**Collected material:**
-=-=-
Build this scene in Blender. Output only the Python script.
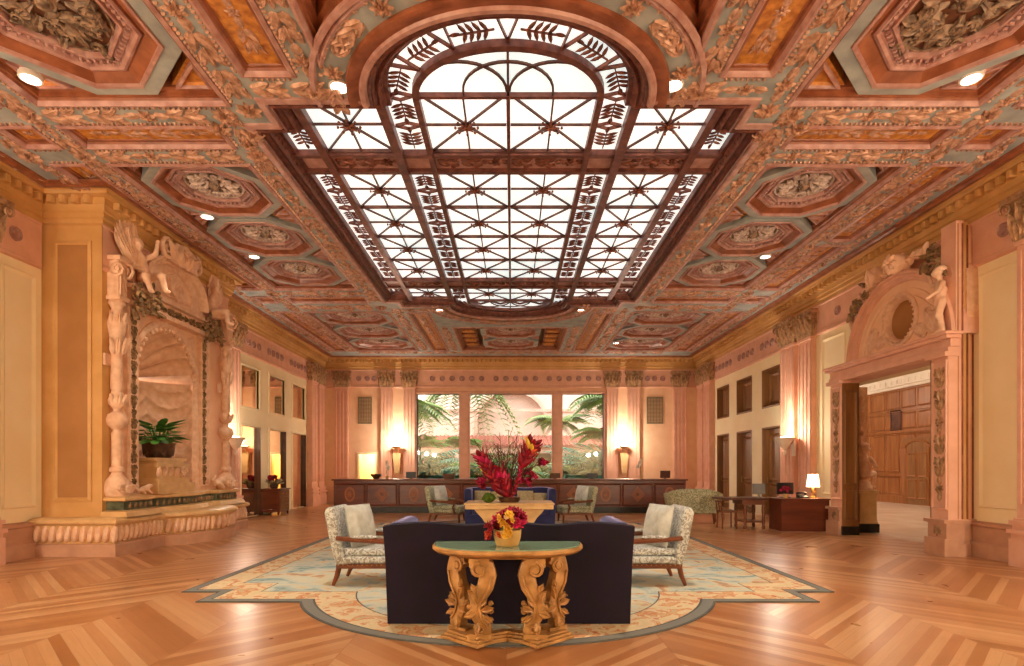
import bpy, math, random
from math import sin, cos, pi, radians, sqrt, atan2, hypot
from mathutils import Vector, Matrix
from mathutils.geometry import tessellate_polygon

S = bpy.context.scene
for o in list(bpy.data.objects):
    bpy.data.objects.remove(o)
COL = S.collection
RND = random.Random(7)

# ------------------------------------------------------------------ camera, world, light, exposure
cam_d = bpy.data.cameras.new('camera')
cam = bpy.data.objects.new('camera', cam_d)
COL.objects.link(cam)
cam.location = (0.05, 0, 1.5)
cam.rotation_euler = (pi / 2, 0, 0)
cam_d.sensor_width = 36
cam_d.lens = 560 / 1024 * 36
cam_d.shift_y = (468 - 333) / 1024
cam_d.clip_start = 0.05
cam_d.clip_end = 300
S.camera = cam
S.view_settings.view_transform = 'Standard'
S.view_settings.look = 'None'
S.view_settings.gamma = 1
S.view_settings.use_curve_mapping = False
S.view_settings.exposure = 0.27
S.cycles.use_denoising = True
S.cycles.max_bounces = 10
S.cycles.diffuse_bounces = 6
S.cycles.glossy_bounces = 4
S.cycles.sample_clamp_indirect = 6

W = bpy.data.worlds.new('sky')
S.world = W
W.use_nodes = True
_bg = W.node_tree.nodes['Background']
_bg.inputs[0].default_value = (0.92, 0.95, 1.0, 1)
_bg.inputs[1].default_value = 3.8

WARM = (1.0, 0.70, 0.42)
WARM2 = (1.0, 0.88, 0.71)


def light(name, kind, loc, energy, color=WARM, size=0.1, rot=None, parent=None, spot=None, blend=0.6):
    d = bpy.data.lights.new(name, kind)
    d.energy = energy
    d.color = color
    if kind == 'AREA':
        d.shape = 'RECTANGLE'
        d.size, d.size_y = size
    else:
        d.shadow_soft_size = size
    if kind == 'SPOT':
        d.spot_size = spot
        d.spot_blend = blend
    o = bpy.data.objects.new(name, d)
    COL.objects.link(o)
    o.location = loc
    if rot:
        o.rotation_euler = rot
    if parent:
        o.parent = parent
    return o


SKYLIGHT_STRENGTH = 0.8
SCONCE_W = 110
DOWN_W = 150


# ------------------------------------------------------------------ materials
def lin(h):
    h = h.lstrip('#')
    r = []
    for i in (0, 2, 4):
        c = int(h[i:i + 2], 16) / 255
        r.append(c / 12.92 if c <= 0.04045 else ((c + 0.055) / 1.055) ** 2.4)
    return (r[0], r[1], r[2], 1)


MATS = {}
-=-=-
**Aim:** With all pictures left out, please transcribe exactly the lines from the start of the material through the line with "WARM2 = (1.0, 0.88, 0.71)".

**Result:**
Build this scene in Blender. Output only the Python script.
import bpy, math, random
from math import sin, cos, pi, radians, sqrt, atan2, hypot
from mathutils import Vector, Matrix
from mathutils.geometry import tessellate_polygon

S = bpy.context.scene
for o in list(bpy.data.objects):
    bpy.data.objects.remove(o)
COL = S.collection
RND = random.Random(7)

# ------------------------------------------------------------------ camera, world, light, exposure
cam_d = bpy.data.cameras.new('camera')
cam = bpy.data.objects.new('camera', cam_d)
COL.objects.link(cam)
cam.location = (0.05, 0, 1.5)
cam.rotation_euler = (pi / 2, 0, 0)
cam_d.sensor_width = 36
cam_d.lens = 560 / 1024 * 36
cam_d.shift_y = (468 - 333) / 1024
cam_d.clip_start = 0.05
cam_d.clip_end = 300
S.camera = cam
S.view_settings.view_transform = 'Standard'
S.view_settings.look = 'None'
S.view_settings.gamma = 1
S.view_settings.use_curve_mapping = False
S.view_settings.exposure = 0.27
S.cycles.use_denoising = True
S.cycles.max_bounces = 10
S.cycles.diffuse_bounces = 6
S.cycles.glossy_bounces = 4
S.cycles.sample_clamp_indirect = 6

W = bpy.data.worlds.new('sky')
S.world = W
W.use_nodes = True
_bg = W.node_tree.nodes['Background']
_bg.inputs[0].default_value = (0.92, 0.95, 1.0, 1)
_bg.inputs[1].default_value = 3.8

WARM = (1.0, 0.70, 0.42)
WARM2 = (1.0, 0.88, 0.71)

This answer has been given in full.